__Written request__
The lines beneath this instruction, from the first through the one containing "col = sc.collection", must be transcribed exactly; no other line belongs in the output.

__Provided material__
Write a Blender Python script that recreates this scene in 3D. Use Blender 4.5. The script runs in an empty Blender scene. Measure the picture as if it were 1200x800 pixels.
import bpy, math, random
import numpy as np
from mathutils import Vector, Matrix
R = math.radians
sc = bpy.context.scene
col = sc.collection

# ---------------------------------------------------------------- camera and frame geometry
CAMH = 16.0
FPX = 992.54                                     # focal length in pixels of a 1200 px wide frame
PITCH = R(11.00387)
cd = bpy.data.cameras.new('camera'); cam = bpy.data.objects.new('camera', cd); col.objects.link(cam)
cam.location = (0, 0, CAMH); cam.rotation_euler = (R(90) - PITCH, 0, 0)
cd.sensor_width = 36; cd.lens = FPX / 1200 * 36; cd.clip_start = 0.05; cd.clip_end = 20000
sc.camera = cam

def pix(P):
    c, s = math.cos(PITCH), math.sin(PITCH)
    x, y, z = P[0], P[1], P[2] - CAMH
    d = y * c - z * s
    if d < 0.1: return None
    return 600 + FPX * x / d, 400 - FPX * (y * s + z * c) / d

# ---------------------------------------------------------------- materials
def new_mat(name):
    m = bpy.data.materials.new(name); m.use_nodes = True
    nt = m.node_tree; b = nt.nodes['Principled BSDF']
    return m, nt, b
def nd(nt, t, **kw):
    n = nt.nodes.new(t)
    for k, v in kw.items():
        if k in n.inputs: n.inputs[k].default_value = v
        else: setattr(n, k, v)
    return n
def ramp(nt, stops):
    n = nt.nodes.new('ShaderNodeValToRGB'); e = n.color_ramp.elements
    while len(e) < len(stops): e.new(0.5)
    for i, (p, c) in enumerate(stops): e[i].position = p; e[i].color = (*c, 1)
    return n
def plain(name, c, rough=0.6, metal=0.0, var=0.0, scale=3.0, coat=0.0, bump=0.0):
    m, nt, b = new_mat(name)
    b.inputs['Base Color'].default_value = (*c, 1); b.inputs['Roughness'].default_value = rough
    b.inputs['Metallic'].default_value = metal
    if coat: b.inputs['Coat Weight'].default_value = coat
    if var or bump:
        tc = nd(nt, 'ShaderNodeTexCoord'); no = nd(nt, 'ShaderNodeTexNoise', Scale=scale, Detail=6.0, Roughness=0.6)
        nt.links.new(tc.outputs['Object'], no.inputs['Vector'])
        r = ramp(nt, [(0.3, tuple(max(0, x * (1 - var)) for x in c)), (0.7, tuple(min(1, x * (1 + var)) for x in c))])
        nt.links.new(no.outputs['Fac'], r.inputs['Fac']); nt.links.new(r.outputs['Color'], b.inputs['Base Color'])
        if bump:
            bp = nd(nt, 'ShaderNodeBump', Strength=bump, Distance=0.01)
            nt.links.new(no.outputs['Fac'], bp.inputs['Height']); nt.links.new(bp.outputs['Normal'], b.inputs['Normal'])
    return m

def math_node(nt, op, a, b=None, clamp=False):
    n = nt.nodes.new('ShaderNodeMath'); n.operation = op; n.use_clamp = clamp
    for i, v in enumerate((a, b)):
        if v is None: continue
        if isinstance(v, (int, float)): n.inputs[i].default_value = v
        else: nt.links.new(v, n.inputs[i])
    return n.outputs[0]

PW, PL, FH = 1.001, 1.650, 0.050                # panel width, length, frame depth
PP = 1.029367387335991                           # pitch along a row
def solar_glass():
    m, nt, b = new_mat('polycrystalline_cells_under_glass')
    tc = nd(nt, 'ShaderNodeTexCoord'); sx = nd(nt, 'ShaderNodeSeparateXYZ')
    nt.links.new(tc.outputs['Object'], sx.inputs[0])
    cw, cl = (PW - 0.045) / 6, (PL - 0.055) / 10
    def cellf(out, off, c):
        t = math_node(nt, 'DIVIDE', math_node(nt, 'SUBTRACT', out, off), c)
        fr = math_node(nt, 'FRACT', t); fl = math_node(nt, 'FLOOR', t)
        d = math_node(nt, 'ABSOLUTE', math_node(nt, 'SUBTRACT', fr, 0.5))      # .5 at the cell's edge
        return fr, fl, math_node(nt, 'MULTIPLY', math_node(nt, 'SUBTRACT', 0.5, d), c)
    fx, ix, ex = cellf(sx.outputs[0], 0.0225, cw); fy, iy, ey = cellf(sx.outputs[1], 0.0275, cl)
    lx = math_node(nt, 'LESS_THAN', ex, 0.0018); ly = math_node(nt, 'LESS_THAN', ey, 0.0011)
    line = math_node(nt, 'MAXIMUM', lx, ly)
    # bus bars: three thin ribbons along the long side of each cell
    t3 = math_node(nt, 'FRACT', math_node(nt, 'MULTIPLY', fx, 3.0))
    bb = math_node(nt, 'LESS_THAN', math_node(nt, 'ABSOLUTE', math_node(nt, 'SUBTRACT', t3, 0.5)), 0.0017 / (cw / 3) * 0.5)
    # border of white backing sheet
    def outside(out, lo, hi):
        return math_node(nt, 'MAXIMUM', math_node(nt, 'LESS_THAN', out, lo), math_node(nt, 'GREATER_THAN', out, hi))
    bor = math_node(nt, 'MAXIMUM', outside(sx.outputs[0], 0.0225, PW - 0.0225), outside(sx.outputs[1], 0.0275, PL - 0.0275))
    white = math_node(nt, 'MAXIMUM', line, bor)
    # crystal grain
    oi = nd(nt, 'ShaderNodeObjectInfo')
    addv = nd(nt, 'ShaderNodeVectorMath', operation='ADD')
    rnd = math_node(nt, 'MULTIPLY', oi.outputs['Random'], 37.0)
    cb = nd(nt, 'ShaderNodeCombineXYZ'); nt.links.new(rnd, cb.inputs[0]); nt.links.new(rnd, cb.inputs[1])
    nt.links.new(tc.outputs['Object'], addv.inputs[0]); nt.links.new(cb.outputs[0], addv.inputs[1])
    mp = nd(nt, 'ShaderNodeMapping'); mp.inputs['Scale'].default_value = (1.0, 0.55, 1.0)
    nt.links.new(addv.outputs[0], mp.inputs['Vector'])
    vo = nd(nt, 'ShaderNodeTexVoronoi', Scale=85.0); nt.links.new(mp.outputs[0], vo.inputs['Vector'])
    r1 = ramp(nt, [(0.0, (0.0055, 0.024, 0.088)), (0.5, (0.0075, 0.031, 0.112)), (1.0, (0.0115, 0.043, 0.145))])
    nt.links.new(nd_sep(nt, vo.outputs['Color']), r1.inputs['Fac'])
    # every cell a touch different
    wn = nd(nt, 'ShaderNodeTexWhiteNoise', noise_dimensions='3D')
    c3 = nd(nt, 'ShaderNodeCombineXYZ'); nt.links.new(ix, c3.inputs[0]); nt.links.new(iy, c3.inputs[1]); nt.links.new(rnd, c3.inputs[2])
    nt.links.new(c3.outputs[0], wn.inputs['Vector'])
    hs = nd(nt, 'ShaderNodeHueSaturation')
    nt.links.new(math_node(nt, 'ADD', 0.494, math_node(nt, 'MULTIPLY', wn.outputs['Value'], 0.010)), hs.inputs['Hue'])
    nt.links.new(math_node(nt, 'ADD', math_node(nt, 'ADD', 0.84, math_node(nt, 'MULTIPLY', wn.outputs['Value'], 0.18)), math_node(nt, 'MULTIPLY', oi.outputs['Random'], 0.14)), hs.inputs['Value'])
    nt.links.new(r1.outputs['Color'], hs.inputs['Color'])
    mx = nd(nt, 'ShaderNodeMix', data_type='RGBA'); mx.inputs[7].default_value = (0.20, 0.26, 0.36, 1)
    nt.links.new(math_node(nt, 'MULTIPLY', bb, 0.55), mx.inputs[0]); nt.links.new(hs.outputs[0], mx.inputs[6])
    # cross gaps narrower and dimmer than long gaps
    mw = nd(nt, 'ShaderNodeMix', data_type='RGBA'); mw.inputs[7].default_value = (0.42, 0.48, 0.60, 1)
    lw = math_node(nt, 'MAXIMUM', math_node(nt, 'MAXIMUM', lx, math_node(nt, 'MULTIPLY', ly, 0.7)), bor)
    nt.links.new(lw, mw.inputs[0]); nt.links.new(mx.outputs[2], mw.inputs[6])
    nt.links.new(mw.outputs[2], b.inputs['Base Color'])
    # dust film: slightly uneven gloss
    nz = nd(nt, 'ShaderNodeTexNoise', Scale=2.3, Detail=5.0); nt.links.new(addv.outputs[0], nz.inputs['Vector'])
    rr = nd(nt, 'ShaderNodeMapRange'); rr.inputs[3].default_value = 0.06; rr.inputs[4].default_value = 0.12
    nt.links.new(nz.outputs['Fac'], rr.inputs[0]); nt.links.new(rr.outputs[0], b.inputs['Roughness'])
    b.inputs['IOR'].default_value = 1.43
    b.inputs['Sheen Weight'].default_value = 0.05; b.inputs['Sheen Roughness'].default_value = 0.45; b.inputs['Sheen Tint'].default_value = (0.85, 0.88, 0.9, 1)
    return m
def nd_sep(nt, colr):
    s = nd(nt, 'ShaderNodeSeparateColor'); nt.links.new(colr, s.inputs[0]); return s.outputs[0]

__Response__
Write a Blender Python script that recreates this scene in 3D. Use Blender 4.5. The script runs in an empty Blender scene. Measure the picture as if it were 1200x800 pixels.
import bpy, math, random
import numpy as np
from mathutils import Vector, Matrix
R = math.radians
sc = bpy.context.scene
col = sc.collection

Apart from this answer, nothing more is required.